Banser Kediri Tuntut Polisi Ungkap 'Otak' Kerusuhan 22 Mei

Banser Kediri Tuntut Polisi Ungkap 'Otak' Kerusuhan 22 Mei Suasana di depan gedung Bawaslu pascakerusuhan pada 21-23 Mei 2019 di Jakarta Pusat. (Foto: Antara Foto).

KEDIRI - Gerakan Pemuda Ansor Kota Kediri, Jawa Timur, menuntut agar polisi segera mengungkap aktor intelektual yang memicu kericuhan 22 Mei di Jakarta, hingga menyebabkan korban jiwa.

"Kami mengutuk keras aktor intelektual kericuhan itu sehingga menyebabkan jatuhnya korban jiwa," kata Wakil Ketua Banser Kota Kediri M. Kholik di Kediri, Sabtu (25/5).

Gus Kholik, sapaan akrabnya mengatakan Banser serta GP Ansor sebagai perwakilan pemuda Indonesia, sangat menghargai adanya perbedaan pendapat dalam menyikapi hasil penghitungan KPU.

Menurutnya, jika ada pihak yang merasa tidak puas dengan hasil penghitungan tersebut maka bisa mengajukan ke Mahkamah Konstitusi (MK). Kelak, MK yang akan memutuskan berdasarkan bukti dan keterangan dari saksi.

"Selama masih dalam bingkai konstitusional, kami menghormati sikap kawan-kawan yang melakukan aksi menyampaikan pendapat di Bawaslu," jelas Gus Kholik.

Pihaknya juga sangat mengecam keras pelaku intelektual, provokator yang mengirim ratusan massa pada Selasa (21/5), sekitar pukul 23.00 WIB, untuk memprovokasi Polri dan TNI.
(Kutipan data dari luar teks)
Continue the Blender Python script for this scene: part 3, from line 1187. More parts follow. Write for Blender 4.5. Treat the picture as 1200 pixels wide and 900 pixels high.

Untuk itu, polisi harus tegas dan menangkap aktor intelektual di belakang aksi massa tersebut.

Pihaknya percaya dan mendukung sepenuhnya langkah-langkah Polri dan TNI dalam mengendalikan situasi kamtibmas di masyarakat. 

"Kami sebagai perwakilan pemuda di Indonesia telah memerintahkan pengurus dari tingkat provinsi, kota hingga kecamatan untuk meredam isu sensitif, menangkal hoax dan perbanyak kegiatan pemuda. Kami siap maju di depan untuk menangkal hoax, radikalisme dengan kolaborasi dan kreasi pemuda dan pemerintah," beber Gus Kholik.

Hal yang sama juga diungkapkan oleh Pengurus Cabang Nahdlatul Ulama Kota Kediri. Mereka mengecam dan mengutuk aksi kekerasan yang mewarnai unjuk rasa di depan Gedung Bawaslu Jakarta, pada Selasa - Rabu (21-22/5), terlebih lagi dilakukan saat bulan suci Ramadan.

"Kami sangat mengecam dan meminta segera dihentikan aksi kekerasan dan kericuhan, yang ditimbulkan dari aksi demo yang mengusik ketenangan beribadah di bulan Ramadan itu," kata Ketua PCNU Kota Kediri KH Abu Bakar Abdul Djalil.

Gus Ab, sapaan akrabnya, meminta semua pihak menahan diri dari tindakan kekerasan guna mencegah lebih banyak lagi jatuh korban.

"Tuduhan kecurangan pemilu presiden harus diselesaikan melalui mekanisme hukum yang ada, bukan melalui anarkisme dan jalur jalanan," tegas Gus Ab.

Kepala Biro Penerangan Masyarakat Divisi Humas Polri Brigadir Jenderal Dedi Prasetyo, sebelumnya mengatakan pihaknya telah menangkap 300 orang, terkait aksi berujung kericuhan yang berlangsung pada 21-22 Mei. Jumlah ini bertambah dari sebelumnya yang mencapai 257 orang.

Polisi saat ini masih melakukan pemeriksaan terhadap orang-orang yang ditangkap tersebut. Polisi sebelumnya telah mengamankan barang bukti berupa kendaraan, uang dalam pecahan rupiah maupun dollar, senjata tajam, bom molotov, alat komunikasi, kamera, hingga petasan berbagai ukuran.

Dalam insiden itu, delapan orang dikabarkan meninggal dunia dan 905 lainnya harus menjalani perawatan medis. Empat dari delapan korban tewas diautopsi di RS Polri, sementara empat korban lainnya dibawa pulang keluarga karena menolak autopsi. (Ant).